We would be remiss if no mention was made of the weather in Tadeo. The insidious heat infiltrates everyone’s lives there, adding depth and realism into the storyline. It is, as if, a character in its own right, infused with meaning and symbolism, ultimately mirroring the inner emotional landscape of the people. There is mention of “wet armpits,” “breathless heat,” of sweating bodies, and of being unable to sleep because of the heat. When Abby’s mother arrives in town, she is so overwhelmed by it that she opens the freezer to the fridge and sticks her head inside! But as might be expected, the heat brings with it sickness: “During the hottest week in Tadeo, we were all sick. Nearly all of us. The cloud cover had settled above the valley and kept the heat under it like sweat under blankets.”
Despite the weather, the town pulses with energy and throbs with life. There is dancing, laughter, music, drinking, food. Strings of coloured lights droop over the main street. Children play soccer and run unfettered in the streets. Balloon vendors are chased after by the young ones. Vitality, merriment, and celebration abounds.
Black does a wonderful job of making us feel deeply for Abby. The latter’s life is spinning wildly out of control – her son has died, she lost her waitressing job, she can’t locate the father of her child, is badgered by her mother, and she buys a wreck of a car that breaks down. Moreover, Abby loved her son dearly and is beside herself with grief, something readers can certainly commiserate with. And her road trip away from it all, to escape and try to make sense of everything, of her life, is also understandable.

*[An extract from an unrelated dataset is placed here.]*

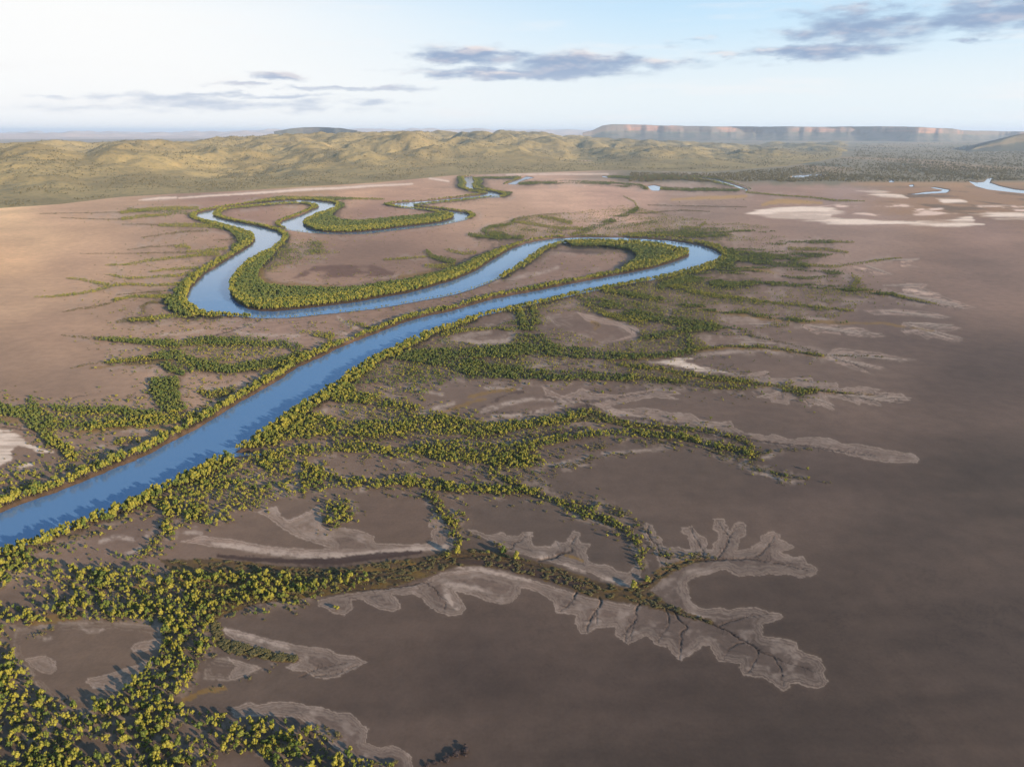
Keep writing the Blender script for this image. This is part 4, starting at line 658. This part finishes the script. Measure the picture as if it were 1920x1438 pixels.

Black deals with sorrowful events gracefully and with sensitively. The questions that arise in the novel are: Can Abby find peace in Tadeo? Can she find hope amidst this colourful array of off-beat characters? And finally, can she somehow reappear intact following her disappearance?
Blessed Nowhere won the Guernica Prize for fiction, and there’s a reason for that – the novel is strikingly good. A true page-turner and one that is highly recommended.
Blessed Nowhere is published by Guernica Editions.